For one thing, it manages to nail the intricacies of emotional abuse in such terrible detail, while muted by pastel colours of Akhavan’s narrative zaniness, that all the twisted soul demolitions of the young hearts being forced to ‘pray the gay away’ suddenly creep up on us – spinning into one heavy gasp of rage against the machine in the dark crescendo.

What makes it an astounding achievement is that this is exactly how emotional abuse works – wrapped as justified concern or criticism, endless humiliations are taken in one’s stride, often brushed off with a laugh, until they grind a soul down. Flat on the ground. This is where the wings are cut, and the wounds explode. In takes one split chrome steel second.

Then there is the abuse of power. The psychologising of what is essentially mental torture. No, you are not a homosexual, you are a cannibal. Your body’s wants are pure mimesis. You want to absorb not fuck what you desire. Love taken as an aberration.
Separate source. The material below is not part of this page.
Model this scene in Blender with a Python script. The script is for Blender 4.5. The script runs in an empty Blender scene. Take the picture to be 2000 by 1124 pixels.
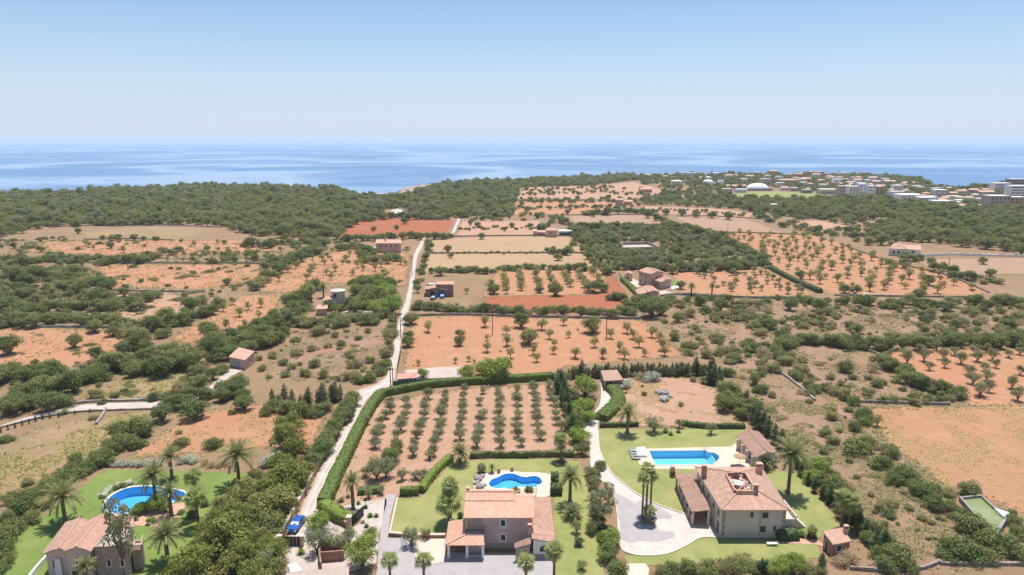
import bpy, bmesh, math, random
import numpy as np
from mathutils import Vector, Matrix
R = math.radians
rng = random.Random(7)
nr = np.random.RandomState(7)
scene = bpy.context.scene
COL = scene.collection

# ------------------------------------------------------------------ camera, sky, sun, exposure
CAM_H = 64.0                      # the drone hovers 64 m above the fields
FPX = 1333.3                      # focal length in photo pixels (2000 wide) = 24 mm
PITCH = math.atan(288.0 / FPX)
cam = bpy.data.cameras.new('camera')
cam.lens = 36.0 * FPX / 2000.0
cam.clip_start = 0.5
cam.clip_end = 90000.0
camo = bpy.data.objects.new('camera', cam)
COL.objects.link(camo)
camo.location = (0, 0, CAM_H)
camo.rotation_euler = (math.pi / 2 - PITCH, 0, 0)
scene.camera = camo

TO_SUN = Vector((0.08, 0.28, 1.0)).normalized()
SUN_EL = math.asin(TO_SUN.z)
SUN_AZ = math.atan2(TO_SUN.x, TO_SUN.y)
world = bpy.data.worlds.new('World')
scene.world = world
world.use_nodes = True
wn = world.node_tree
wn.nodes.clear()
sky = wn.nodes.new('ShaderNodeTexSky')
sky.sky_type = 'NISHITA'
sky.sun_disc = False
sky.sun_elevation = SUN_EL
sky.sun_rotation = SUN_AZ
sky.altitude = 60.0
sky.air_density = 1.0
sky.dust_density = 0.6
sky.ozone_density = 3.0
bg = wn.nodes.new('ShaderNodeBackground')
bg.inputs['Strength'].default_value = 0.095
wo = wn.nodes.new('ShaderNodeOutputWorld')
# summer haze whitens the sky towards the horizon, all the way round
tc = wn.nodes.new('ShaderNodeTexCoord'); sx = wn.nodes.new('ShaderNodeSeparateXYZ')
wn.links.new(tc.outputs['Generated'], sx.inputs[0])
mr = wn.nodes.new('ShaderNodeMapRange'); mr.interpolation_type = 'SMOOTHSTEP'
mr.inputs[1].default_value = -0.03; mr.inputs[2].default_value = 0.21
mr.inputs[3].default_value = 0.95; mr.inputs[4].default_value = 0.06
wn.links.new(sx.outputs[2], mr.inputs[0])
mxs = wn.nodes.new('ShaderNodeMix'); mxs.data_type = 'RGBA'
tn = wn.nodes.new('ShaderNodeVectorMath'); tn.operation = 'MULTIPLY'; tn.inputs[1].default_value = (0.88, 0.98, 1.07)
wn.links.new(sky.outputs[0], tn.inputs[0])
wn.links.new(mr.outputs[0], mxs.inputs[0]); wn.links.new(tn.outputs[0], mxs.inputs[6])
mxs.inputs[7].default_value = (5.4, 6.25, 7.75, 1)
wn.links.new(mxs.outputs[2], bg.inputs[0])
wn.links.new(bg.outputs[0], wo.inputs[0])

sun = bpy.data.lights.new('sun', 'SUN')
sun.energy = 4.6
sun.angle = R(0.53)
sun.color = (1.0, 0.955, 0.89)
suno = bpy.data.objects.new('sun', sun)
COL.objects.link(suno)
suno.rotation_euler = TO_SUN.to_track_quat('Z', 'Y').to_euler()
suno.location = (0, 0, 300)

scene.view_settings.view_transform = 'Standard'
scene.view_settings.look = 'None'
scene.view_settings.gamma = 1.0
scene.view_settings.use_curve_mapping = False
scene.view_settings.exposure = 0.38
scene.render.engine = 'CYCLES'
scene.cycles.max_bounces = 6
scene.cycles.diffuse_bounces = 3
scene.cycles.glossy_bounces = 2
scene.cycles.transparent_max_bounces = 12
scene.cycles.transmission_bounces = 3
scene.cycles.volume_bounces = 1
scene.cycles.use_denoising = True

# ------------------------------------------------------------------ where things stand
SP, CP = math.sin(PITCH), math.cos(PITCH)

def G(px, py, z=0.0):
    """the point of the plane at height z seen at a spot of the photograph (2000 x 1124)"""
    u, v = (px - 1000.0) / FPX, (562.0 - py) / FPX
    t = (z - CAM_H) / (-SP + v * CP)
    return Vector((u * t, (CP + v * SP) * t, z))

def Zat(p, py):
    """height over ground point p that is seen at photo row py"""
    v = (562.0 - py) / FPX
    return CAM_H + p.y * (-SP + v * CP) / (CP + v * SP)

def to_px(p):
    dx, dy, dz = p[0], p[1], p[2] - CAM_H
    zc = dy * CP - dz * SP
    return 1000 + FPX * dx / zc, 562 - FPX * (dy * SP + dz * CP) / zc

def GP(pts, z=0.0):
    return [G(x, y, z) for x, y in pts]

def inside(P, poly):
    """vectorised point in polygon; P is n x 2, poly is k x 2"""
    P = np.asarray(P, float).reshape(-1, 2)
    poly = np.asarray(poly, float)
    r = np.zeros(len(P), bool)
    x, y = P[:, 0], P[:, 1]
    j = len(poly) - 1
    for i in range(len(poly)):
        xi, yi = poly[i]
        xj, yj = poly[j]
        c = ((yi > y) != (yj > y)) & (x < (xj - xi) * (y - yi) / (yj - yi + 1e-12) + xi)
        r ^= c
        j = i
    return r

def dist_poly(P, line):
    P = np.asarray(P, float).reshape(-1, 2)
    line = np.asarray(line, float)
    best = np.full(len(P), 1e9)
    for a, b in zip(line[:-1], line[1:]):
        d = b - a
        t = np.clip(((P - a) @ d) / (d @ d + 1e-9), 0, 1)
        q = a + t[:, None] * d
        best = np.minimum(best, np.hypot(*(P - q).T))
    return best

# ------------------------------------------------------------------ materials
MATS = {}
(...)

“You people have no idea what you’re doing, do you? You’re just making it up as you go along,” Cameron says to one of their guardians, the gay brother who ‘turned straight’.

There is a special place if hell for people who pathologise difference, labeling (and often driving) otherness insane in order to disown their own inner disturbance. The sibling couple running God’s Promise camp would be confused, terrified souls when left to look inward. Particularly the sister, the more authoritarian of the two. In a way, they are just extreme versions of any rigid pillars of society, fundamentalist Christian or otherwise, calcifying norms that are, in essence, arbitrary pacifiers for existential anxieties.

Something about the power of Nature inspires pure terror in the human mind, as it does not wield to it on demand. Or at least, not without consequences.

There will always be a wild one whose freedom to be threatens our lack of it. Or a wild part of us, the one that propels us to transform, as it is unbearable to be left caged.

I think this is a story about wings. And learning what your particular set of feathers are. Then how to protect them.

Also – 4 Non Blondes What’s Up kitchen table dancing scene thank you Desiree.